GIVEN EXERCISE: Your task is to reproduce, verbatim and without pictures, the lines from the opening of the listing through the line containing "PI = math.pi; R = math.radians".
======== DATASET CONTENT ========
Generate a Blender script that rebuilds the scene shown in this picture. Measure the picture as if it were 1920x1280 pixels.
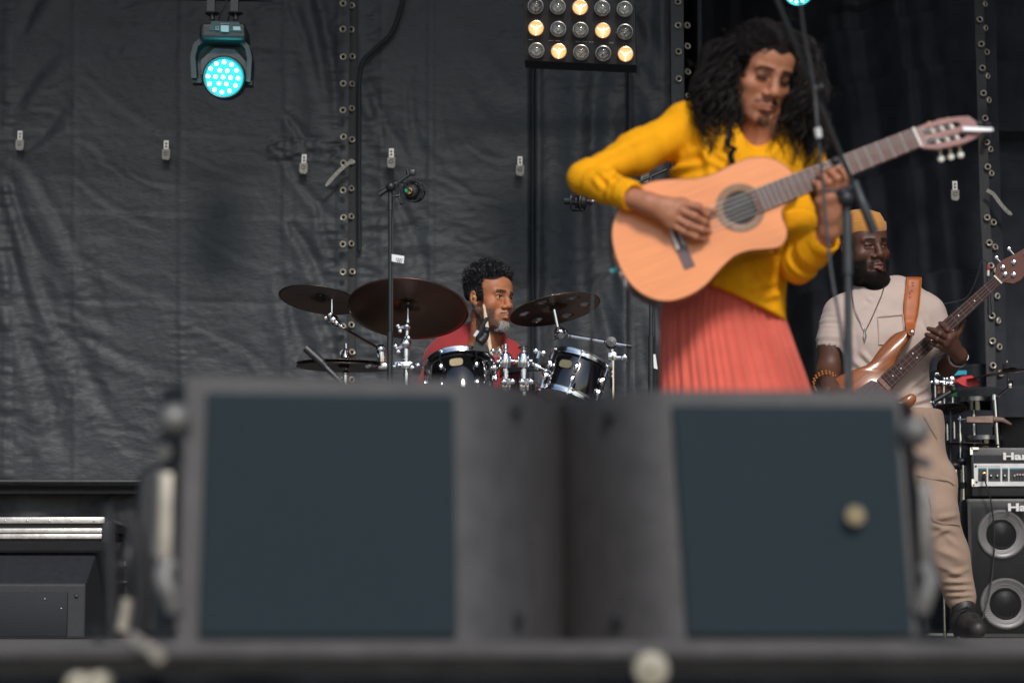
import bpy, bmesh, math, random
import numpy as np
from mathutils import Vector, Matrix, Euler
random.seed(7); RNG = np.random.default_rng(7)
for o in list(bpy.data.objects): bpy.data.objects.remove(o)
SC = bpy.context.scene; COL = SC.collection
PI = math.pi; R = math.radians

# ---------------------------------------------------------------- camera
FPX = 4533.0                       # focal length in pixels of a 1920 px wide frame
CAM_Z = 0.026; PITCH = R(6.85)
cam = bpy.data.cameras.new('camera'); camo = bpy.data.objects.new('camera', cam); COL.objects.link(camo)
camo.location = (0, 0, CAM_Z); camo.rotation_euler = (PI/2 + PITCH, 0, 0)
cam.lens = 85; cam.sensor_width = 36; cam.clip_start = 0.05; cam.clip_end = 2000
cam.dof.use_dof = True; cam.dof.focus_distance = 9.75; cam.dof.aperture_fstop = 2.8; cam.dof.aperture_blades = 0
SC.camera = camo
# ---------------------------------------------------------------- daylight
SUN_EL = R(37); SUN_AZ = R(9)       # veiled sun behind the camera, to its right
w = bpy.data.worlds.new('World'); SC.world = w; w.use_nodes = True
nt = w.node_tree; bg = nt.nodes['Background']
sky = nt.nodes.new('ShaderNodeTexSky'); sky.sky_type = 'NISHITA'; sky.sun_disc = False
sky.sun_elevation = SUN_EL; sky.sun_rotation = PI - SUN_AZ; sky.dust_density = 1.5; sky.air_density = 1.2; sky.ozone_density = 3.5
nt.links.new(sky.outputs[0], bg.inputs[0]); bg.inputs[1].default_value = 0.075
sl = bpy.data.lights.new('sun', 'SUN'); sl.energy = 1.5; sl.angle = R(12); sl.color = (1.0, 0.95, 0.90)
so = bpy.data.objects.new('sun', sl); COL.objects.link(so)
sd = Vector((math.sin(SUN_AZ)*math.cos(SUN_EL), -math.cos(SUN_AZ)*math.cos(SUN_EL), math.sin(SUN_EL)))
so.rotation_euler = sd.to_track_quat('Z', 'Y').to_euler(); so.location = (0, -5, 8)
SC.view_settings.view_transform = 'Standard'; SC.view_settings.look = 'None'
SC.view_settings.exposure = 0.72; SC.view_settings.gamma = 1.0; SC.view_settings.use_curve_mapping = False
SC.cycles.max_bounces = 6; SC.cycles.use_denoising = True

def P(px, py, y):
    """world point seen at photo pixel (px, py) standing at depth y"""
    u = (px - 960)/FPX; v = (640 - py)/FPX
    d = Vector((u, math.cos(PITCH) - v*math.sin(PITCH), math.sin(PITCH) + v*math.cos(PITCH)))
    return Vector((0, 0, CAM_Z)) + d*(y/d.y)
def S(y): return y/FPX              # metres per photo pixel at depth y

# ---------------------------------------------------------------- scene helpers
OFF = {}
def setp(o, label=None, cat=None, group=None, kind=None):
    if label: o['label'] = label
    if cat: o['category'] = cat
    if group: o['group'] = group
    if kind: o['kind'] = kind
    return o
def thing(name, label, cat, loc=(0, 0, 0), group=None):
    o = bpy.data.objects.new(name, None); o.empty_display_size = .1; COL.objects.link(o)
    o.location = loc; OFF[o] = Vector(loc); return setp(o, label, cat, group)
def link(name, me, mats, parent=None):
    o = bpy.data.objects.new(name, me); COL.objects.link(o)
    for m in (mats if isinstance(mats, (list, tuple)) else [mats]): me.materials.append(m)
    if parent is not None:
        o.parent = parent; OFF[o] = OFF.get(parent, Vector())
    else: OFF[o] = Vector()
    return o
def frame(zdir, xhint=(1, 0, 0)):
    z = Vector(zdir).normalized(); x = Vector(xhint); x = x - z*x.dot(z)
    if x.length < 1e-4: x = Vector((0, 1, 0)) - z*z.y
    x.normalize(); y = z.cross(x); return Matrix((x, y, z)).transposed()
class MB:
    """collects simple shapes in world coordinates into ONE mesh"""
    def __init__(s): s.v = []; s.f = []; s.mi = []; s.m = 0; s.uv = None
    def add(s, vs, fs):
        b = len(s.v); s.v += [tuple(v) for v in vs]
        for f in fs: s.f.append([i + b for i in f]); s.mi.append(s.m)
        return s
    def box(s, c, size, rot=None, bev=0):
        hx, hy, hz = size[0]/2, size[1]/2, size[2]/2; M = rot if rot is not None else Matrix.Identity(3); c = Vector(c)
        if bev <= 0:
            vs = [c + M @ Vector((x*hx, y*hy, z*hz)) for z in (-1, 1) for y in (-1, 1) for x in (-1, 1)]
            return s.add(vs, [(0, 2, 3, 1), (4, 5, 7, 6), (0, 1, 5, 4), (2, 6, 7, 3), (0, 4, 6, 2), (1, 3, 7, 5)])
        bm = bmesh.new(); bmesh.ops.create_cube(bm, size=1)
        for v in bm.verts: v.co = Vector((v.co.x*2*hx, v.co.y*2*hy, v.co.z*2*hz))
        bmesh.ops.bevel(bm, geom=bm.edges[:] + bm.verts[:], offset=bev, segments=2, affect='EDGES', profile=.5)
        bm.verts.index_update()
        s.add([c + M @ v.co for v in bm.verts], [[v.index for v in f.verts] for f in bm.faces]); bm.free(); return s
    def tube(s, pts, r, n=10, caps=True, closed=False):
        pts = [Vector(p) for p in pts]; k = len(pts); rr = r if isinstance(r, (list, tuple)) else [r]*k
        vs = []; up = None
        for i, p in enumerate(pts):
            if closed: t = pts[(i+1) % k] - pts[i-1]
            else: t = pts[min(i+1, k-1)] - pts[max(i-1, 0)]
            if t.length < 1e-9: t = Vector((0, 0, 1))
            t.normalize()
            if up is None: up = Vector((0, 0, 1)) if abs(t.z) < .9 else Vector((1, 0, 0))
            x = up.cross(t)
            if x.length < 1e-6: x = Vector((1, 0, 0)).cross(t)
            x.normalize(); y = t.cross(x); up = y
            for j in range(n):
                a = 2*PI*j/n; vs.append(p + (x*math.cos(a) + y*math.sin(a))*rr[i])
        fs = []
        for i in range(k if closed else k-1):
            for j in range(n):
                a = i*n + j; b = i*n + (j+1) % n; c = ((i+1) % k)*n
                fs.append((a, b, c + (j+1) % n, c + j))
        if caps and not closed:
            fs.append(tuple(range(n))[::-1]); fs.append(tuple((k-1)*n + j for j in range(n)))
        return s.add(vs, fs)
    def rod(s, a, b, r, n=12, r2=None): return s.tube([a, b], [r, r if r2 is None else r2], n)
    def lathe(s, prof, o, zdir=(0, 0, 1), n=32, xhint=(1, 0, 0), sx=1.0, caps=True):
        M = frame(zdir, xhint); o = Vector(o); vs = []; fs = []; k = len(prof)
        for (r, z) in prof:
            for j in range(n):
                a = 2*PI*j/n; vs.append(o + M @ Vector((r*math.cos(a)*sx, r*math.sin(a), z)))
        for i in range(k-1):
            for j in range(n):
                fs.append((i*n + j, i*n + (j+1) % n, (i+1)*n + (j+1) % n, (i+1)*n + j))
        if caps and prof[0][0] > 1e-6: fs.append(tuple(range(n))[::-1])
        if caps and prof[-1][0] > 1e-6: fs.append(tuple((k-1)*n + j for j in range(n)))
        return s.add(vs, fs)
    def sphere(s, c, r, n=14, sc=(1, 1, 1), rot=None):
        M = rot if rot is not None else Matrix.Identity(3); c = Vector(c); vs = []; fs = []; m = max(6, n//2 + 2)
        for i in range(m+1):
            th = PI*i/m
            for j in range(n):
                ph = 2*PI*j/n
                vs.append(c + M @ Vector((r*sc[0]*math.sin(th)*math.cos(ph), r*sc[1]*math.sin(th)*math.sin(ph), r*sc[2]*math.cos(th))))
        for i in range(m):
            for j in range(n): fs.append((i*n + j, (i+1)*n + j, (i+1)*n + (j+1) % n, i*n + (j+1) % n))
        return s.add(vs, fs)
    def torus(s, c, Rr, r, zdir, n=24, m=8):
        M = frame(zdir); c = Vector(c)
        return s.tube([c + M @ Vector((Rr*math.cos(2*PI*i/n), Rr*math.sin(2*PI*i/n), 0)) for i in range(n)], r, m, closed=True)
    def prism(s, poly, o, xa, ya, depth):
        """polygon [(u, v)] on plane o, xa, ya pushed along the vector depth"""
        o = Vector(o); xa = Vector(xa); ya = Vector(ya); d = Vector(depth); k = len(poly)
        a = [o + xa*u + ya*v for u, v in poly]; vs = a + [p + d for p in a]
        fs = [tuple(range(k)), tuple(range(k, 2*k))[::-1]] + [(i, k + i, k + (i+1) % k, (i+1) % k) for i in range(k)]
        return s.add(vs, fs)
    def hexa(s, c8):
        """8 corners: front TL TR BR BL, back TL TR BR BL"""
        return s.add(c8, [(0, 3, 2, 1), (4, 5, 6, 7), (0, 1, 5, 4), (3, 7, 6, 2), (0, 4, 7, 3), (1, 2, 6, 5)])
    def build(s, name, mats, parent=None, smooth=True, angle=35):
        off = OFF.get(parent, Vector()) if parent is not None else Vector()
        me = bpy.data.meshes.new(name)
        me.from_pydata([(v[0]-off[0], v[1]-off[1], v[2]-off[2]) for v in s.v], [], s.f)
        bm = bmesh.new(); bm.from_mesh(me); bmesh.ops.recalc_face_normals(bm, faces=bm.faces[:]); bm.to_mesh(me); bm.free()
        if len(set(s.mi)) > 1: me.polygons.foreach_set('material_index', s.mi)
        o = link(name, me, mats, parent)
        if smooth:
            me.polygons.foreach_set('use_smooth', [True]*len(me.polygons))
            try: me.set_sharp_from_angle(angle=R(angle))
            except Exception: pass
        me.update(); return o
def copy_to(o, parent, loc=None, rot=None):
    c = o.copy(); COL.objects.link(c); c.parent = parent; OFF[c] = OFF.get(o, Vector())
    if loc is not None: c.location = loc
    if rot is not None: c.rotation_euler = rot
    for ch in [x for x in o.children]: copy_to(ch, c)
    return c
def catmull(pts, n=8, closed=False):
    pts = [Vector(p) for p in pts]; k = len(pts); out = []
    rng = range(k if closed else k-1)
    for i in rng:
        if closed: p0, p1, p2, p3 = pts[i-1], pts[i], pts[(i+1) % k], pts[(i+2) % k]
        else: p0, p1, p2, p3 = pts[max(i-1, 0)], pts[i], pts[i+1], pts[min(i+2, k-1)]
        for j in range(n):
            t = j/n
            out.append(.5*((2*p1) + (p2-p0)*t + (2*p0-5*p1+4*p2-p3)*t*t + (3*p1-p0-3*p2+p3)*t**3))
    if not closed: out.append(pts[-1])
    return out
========
SOLVED EXERCISE:
Generate a Blender script that rebuilds the scene shown in this picture. Measure the picture as if it were 1920x1280 pixels.
import bpy, bmesh, math, random
import numpy as np
from mathutils import Vector, Matrix, Euler
random.seed(7); RNG = np.random.default_rng(7)
for o in list(bpy.data.objects): bpy.data.objects.remove(o)
SC = bpy.context.scene; COL = SC.collection
PI = math.pi; R = math.radians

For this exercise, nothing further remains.